To err, U22, is human, to forgive divine

Yesterday, I finally received my U22 booklet and discs. It came to me late because I was moving residences when it was shipped, but I had no fear it would eventually find me. And when it did, I was excited to open it up and start playing the discs.

As Edge’s wah pedal effect on Even Better Than the Real Thing was wondering out of my speakers, I began to cruise some U2 forums in order to see what others were saying about U22. I, obviously was late to the show, but decided not to do this until I had my prized copy in hand. One such forum had conversations that covered the gamut from what we deserved from the band in our membership to to songs that were not chosen for the final product. I read deeper as the conversations were becoming more catty than analytical. My saving grace from this school-yard behavior came when I fell into a forum in which someone mentions a printing error he caught in the booklet. My eyes took a double take. I turned around in my chair and retrieved the U22 booklet out from of its protective mailing sleeve and searched for the mistake. As you may not know, I am a graphic designer and searching for printing errors is a hobby. The statement, made in the forum, refers to the printed date next to Even Better Than The Real Thing, which states that it was recorded in Mexico on the 15th of November in 2011. The date doesn’t jive. U2 played Mexico in May of that year and the tour’s completion was in August of 2011. The band was on vacation by November so something was wrong.

I am not here to criticize the proofreader or the designers because these things happen all the time. Trust me, it has happened to me on a few occasions. Luckily, some of my mistakes were caught as we were going to press, but in this case, it wasn’t. So, I ask is this a collectable, such as Billy Ripken’s 1989 baseball card with the expletive written on the bottom of his baseball bat? Probably not, as I do not seeing this piece being reprinted for the masses. Instead, U22 is a collectable for all of us to cherish, regardless of the printing error or not. The booklet, and discs, commemorates one of U2’s finest achievements in touring, next to ZOO TV, which subscribers can admire from afar.

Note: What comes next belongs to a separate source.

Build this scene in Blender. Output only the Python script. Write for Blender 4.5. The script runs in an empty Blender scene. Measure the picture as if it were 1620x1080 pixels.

In closing, we live in a fast paced media world in which mistakes like this happen more often than not. Grab any magazine as you are checking out of the grocery store and look at all of the syntax errors in the headlines of advertisers. That alone would drive any English teacher absolutely crazy. In our case, it probably was human error and I forgive the oversight. Instead, the two discs of live tunes included in U22 will forever remind me how I went from the back row on the Joshua Tree tour in Iowa City in 1987 to the pit on the 360 tour. It took me 22 years to get there and that is why I will cherish U22.